(begin)

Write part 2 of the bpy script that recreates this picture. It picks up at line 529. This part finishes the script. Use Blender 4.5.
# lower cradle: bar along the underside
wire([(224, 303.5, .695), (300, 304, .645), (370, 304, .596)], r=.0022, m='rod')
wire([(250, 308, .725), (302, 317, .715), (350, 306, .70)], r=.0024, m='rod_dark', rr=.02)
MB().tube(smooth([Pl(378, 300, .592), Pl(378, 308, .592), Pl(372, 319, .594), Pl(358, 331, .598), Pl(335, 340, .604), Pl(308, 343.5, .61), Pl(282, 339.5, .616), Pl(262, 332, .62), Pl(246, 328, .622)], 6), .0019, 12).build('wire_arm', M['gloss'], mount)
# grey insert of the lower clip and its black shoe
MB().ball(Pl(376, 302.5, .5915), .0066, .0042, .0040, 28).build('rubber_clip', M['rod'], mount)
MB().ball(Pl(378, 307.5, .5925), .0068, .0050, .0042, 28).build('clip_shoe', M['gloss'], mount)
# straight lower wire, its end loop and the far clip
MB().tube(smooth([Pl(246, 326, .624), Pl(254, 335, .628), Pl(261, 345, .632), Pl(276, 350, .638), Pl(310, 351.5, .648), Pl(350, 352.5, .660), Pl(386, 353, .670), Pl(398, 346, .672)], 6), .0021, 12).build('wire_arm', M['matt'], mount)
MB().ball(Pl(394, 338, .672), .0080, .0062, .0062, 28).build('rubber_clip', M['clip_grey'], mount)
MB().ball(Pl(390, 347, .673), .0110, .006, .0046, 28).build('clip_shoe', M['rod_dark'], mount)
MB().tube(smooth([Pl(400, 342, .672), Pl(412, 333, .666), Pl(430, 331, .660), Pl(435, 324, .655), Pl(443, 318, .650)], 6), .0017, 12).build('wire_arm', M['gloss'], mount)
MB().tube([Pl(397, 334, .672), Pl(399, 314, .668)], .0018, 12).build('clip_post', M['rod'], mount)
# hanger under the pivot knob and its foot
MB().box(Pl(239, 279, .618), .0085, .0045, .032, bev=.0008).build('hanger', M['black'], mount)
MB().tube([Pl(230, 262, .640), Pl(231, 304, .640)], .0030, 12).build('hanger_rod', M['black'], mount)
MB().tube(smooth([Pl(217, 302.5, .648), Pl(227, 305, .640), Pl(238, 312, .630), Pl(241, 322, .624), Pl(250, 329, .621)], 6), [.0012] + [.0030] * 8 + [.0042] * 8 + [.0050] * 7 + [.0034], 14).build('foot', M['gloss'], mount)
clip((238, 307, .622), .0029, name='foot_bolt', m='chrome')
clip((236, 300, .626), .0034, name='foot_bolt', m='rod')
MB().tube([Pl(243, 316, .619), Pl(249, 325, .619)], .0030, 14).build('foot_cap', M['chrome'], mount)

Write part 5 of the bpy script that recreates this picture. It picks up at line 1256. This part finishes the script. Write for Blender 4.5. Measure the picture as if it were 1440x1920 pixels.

(end)

**TASK**
Return the material exactly as it stands.

**RESULT**
Write part 2 of the bpy script that recreates this picture. It picks up at line 529. This part finishes the script. Use Blender 4.5.
# lower cradle: bar along the underside
wire([(224, 303.5, .695), (300, 304, .645), (370, 304, .596)], r=.0022, m='rod')
wire([(250, 308, .725), (302, 317, .715), (350, 306, .70)], r=.0024, m='rod_dark', rr=.02)
MB().tube(smooth([Pl(378, 300, .592), Pl(378, 308, .592), Pl(372, 319, .594), Pl(358, 331, .598), Pl(335, 340, .604), Pl(308, 343.5, .61), Pl(282, 339.5, .616), Pl(262, 332, .62), Pl(246, 328, .622)], 6), .0019, 12).build('wire_arm', M['gloss'], mount)
# grey insert of the lower clip and its black shoe
MB().ball(Pl(376, 302.5, .5915), .0066, .0042, .0040, 28).build('rubber_clip', M['rod'], mount)
MB().ball(Pl(378, 307.5, .5925), .0068, .0050, .0042, 28).build('clip_shoe', M['gloss'], mount)
# straight lower wire, its end loop and the far clip
MB().tube(smooth([Pl(246, 326, .624), Pl(254, 335, .628), Pl(261, 345, .632), Pl(276, 350, .638), Pl(310, 351.5, .648), Pl(350, 352.5, .660), Pl(386, 353, .670), Pl(398, 346, .672)], 6), .0021, 12).build('wire_arm', M['matt'], mount)
MB().ball(Pl(394, 338, .672), .0080, .0062, .0062, 28).build('rubber_clip', M['clip_grey'], mount)
MB().ball(Pl(390, 347, .673), .0110, .006, .0046, 28).build('clip_shoe', M['rod_dark'], mount)
MB().tube(smooth([Pl(400, 342, .672), Pl(412, 333, .666), Pl(430, 331, .660), Pl(435, 324, .655), Pl(443, 318, .650)], 6), .0017, 12).build('wire_arm', M['gloss'], mount)
MB().tube([Pl(397, 334, .672), Pl(399, 314, .668)], .0018, 12).build('clip_post', M['rod'], mount)
# hanger under the pivot knob and its foot
MB().box(Pl(239, 279, .618), .0085, .0045, .032, bev=.0008).build('hanger', M['black'], mount)
MB().tube([Pl(230, 262, .640), Pl(231, 304, .640)], .0030, 12).build('hanger_rod', M['black'], mount)
MB().tube(smooth([Pl(217, 302.5, .648), Pl(227, 305, .640), Pl(238, 312, .630), Pl(241, 322, .624), Pl(250, 329, .621)], 6), [.0012] + [.0030] * 8 + [.0042] * 8 + [.0050] * 7 + [.0034], 14).build('foot', M['gloss'], mount)
clip((238, 307, .622), .0029, name='foot_bolt', m='chrome')
clip((236, 300, .626), .0034, name='foot_bolt', m='rod')
MB().tube([Pl(243, 316, .619), Pl(249, 325, .619)], .0030, 14).build('foot_cap', M['chrome'], mount)

Write part 5 of the bpy script that recreates this picture. It picks up at line 1256. This part finishes the script. Write for Blender 4.5. Measure the picture as if it were 1440x1920 pixels.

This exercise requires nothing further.